■ **Do this**: The listing below is to be output in its exact form.

■ **Data segment**:

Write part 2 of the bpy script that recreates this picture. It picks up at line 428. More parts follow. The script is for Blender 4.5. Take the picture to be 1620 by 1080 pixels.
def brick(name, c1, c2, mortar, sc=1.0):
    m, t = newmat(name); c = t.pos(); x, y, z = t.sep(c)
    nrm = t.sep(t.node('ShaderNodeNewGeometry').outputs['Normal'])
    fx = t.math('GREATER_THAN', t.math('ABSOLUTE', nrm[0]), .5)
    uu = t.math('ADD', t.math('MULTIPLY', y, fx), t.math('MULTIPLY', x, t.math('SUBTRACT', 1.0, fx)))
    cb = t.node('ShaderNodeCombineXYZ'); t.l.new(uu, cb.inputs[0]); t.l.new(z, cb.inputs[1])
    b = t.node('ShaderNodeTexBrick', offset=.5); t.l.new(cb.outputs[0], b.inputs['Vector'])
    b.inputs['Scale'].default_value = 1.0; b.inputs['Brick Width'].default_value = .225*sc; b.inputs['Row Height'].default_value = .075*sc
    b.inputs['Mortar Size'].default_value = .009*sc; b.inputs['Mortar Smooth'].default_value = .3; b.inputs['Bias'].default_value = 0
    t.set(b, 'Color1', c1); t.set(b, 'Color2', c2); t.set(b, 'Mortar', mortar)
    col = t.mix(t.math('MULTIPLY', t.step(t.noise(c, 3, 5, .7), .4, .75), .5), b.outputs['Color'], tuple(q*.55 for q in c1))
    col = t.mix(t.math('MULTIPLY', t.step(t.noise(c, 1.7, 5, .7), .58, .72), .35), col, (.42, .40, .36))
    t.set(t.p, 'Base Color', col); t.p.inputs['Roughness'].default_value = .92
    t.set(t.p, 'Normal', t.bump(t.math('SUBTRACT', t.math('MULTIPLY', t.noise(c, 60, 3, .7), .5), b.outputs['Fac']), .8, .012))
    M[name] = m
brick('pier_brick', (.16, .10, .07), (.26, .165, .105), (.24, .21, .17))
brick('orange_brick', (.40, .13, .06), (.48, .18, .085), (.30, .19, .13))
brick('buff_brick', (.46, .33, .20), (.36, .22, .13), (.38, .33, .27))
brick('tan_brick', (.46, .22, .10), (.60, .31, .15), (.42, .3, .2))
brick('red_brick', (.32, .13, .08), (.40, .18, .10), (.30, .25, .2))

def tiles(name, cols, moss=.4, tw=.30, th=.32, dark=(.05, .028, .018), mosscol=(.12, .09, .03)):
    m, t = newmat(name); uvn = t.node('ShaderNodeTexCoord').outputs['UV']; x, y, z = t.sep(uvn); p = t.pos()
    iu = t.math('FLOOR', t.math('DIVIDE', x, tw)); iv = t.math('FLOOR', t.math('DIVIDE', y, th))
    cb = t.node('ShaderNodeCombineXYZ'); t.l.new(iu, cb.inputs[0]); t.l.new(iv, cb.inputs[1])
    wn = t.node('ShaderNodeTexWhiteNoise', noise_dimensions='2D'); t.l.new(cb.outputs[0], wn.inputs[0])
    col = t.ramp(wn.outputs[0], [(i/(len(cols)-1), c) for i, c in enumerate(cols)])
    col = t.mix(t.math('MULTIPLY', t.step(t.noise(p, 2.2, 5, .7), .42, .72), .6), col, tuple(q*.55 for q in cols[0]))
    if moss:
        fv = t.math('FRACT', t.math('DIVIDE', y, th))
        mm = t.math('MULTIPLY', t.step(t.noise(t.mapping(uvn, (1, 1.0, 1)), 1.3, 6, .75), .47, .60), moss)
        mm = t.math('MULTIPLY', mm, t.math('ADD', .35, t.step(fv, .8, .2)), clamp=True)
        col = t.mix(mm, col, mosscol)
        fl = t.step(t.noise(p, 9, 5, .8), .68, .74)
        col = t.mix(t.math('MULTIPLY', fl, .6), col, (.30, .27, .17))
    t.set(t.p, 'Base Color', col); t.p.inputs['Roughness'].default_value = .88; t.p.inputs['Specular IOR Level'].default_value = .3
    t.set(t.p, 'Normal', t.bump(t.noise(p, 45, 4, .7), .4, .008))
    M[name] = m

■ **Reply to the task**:
Write part 2 of the bpy script that recreates this picture. It picks up at line 428. More parts follow. The script is for Blender 4.5. Take the picture to be 1620 by 1080 pixels.
def brick(name, c1, c2, mortar, sc=1.0):
    m, t = newmat(name); c = t.pos(); x, y, z = t.sep(c)
    nrm = t.sep(t.node('ShaderNodeNewGeometry').outputs['Normal'])
    fx = t.math('GREATER_THAN', t.math('ABSOLUTE', nrm[0]), .5)
    uu = t.math('ADD', t.math('MULTIPLY', y, fx), t.math('MULTIPLY', x, t.math('SUBTRACT', 1.0, fx)))
    cb = t.node('ShaderNodeCombineXYZ'); t.l.new(uu, cb.inputs[0]); t.l.new(z, cb.inputs[1])
    b = t.node('ShaderNodeTexBrick', offset=.5); t.l.new(cb.outputs[0], b.inputs['Vector'])
    b.inputs['Scale'].default_value = 1.0; b.inputs['Brick Width'].default_value = .225*sc; b.inputs['Row Height'].default_value = .075*sc
    b.inputs['Mortar Size'].default_value = .009*sc; b.inputs['Mortar Smooth'].default_value = .3; b.inputs['Bias'].default_value = 0
    t.set(b, 'Color1', c1); t.set(b, 'Color2', c2); t.set(b, 'Mortar', mortar)
    col = t.mix(t.math('MULTIPLY', t.step(t.noise(c, 3, 5, .7), .4, .75), .5), b.outputs['Color'], tuple(q*.55 for q in c1))
    col = t.mix(t.math('MULTIPLY', t.step(t.noise(c, 1.7, 5, .7), .58, .72), .35), col, (.42, .40, .36))
    t.set(t.p, 'Base Color', col); t.p.inputs['Roughness'].default_value = .92
    t.set(t.p, 'Normal', t.bump(t.math('SUBTRACT', t.math('MULTIPLY', t.noise(c, 60, 3, .7), .5), b.outputs['Fac']), .8, .012))
    M[name] = m
brick('pier_brick', (.16, .10, .07), (.26, .165, .105), (.24, .21, .17))
brick('orange_brick', (.40, .13, .06), (.48, .18, .085), (.30, .19, .13))
brick('buff_brick', (.46, .33, .20), (.36, .22, .13), (.38, .33, .27))
brick('tan_brick', (.46, .22, .10), (.60, .31, .15), (.42, .3, .2))
brick('red_brick', (.32, .13, .08), (.40, .18, .10), (.30, .25, .2))

def tiles(name, cols, moss=.4, tw=.30, th=.32, dark=(.05, .028, .018), mosscol=(.12, .09, .03)):
    m, t = newmat(name); uvn = t.node('ShaderNodeTexCoord').outputs['UV']; x, y, z = t.sep(uvn); p = t.pos()
    iu = t.math('FLOOR', t.math('DIVIDE', x, tw)); iv = t.math('FLOOR', t.math('DIVIDE', y, th))
    cb = t.node('ShaderNodeCombineXYZ'); t.l.new(iu, cb.inputs[0]); t.l.new(iv, cb.inputs[1])
    wn = t.node('ShaderNodeTexWhiteNoise', noise_dimensions='2D'); t.l.new(cb.outputs[0], wn.inputs[0])
    col = t.ramp(wn.outputs[0], [(i/(len(cols)-1), c) for i, c in enumerate(cols)])
    col = t.mix(t.math('MULTIPLY', t.step(t.noise(p, 2.2, 5, .7), .42, .72), .6), col, tuple(q*.55 for q in cols[0]))
    if moss:
        fv = t.math('FRACT', t.math('DIVIDE', y, th))
        mm = t.math('MULTIPLY', t.step(t.noise(t.mapping(uvn, (1, 1.0, 1)), 1.3, 6, .75), .47, .60), moss)
        mm = t.math('MULTIPLY', mm, t.math('ADD', .35, t.step(fv, .8, .2)), clamp=True)
        col = t.mix(mm, col, mosscol)
        fl = t.step(t.noise(p, 9, 5, .8), .68, .74)
        col = t.mix(t.math('MULTIPLY', fl, .6), col, (.30, .27, .17))
    t.set(t.p, 'Base Color', col); t.p.inputs['Roughness'].default_value = .88; t.p.inputs['Specular IOR Level'].default_value = .3
    t.set(t.p, 'Normal', t.bump(t.noise(p, 45, 4, .7), .4, .008))
    M[name] = m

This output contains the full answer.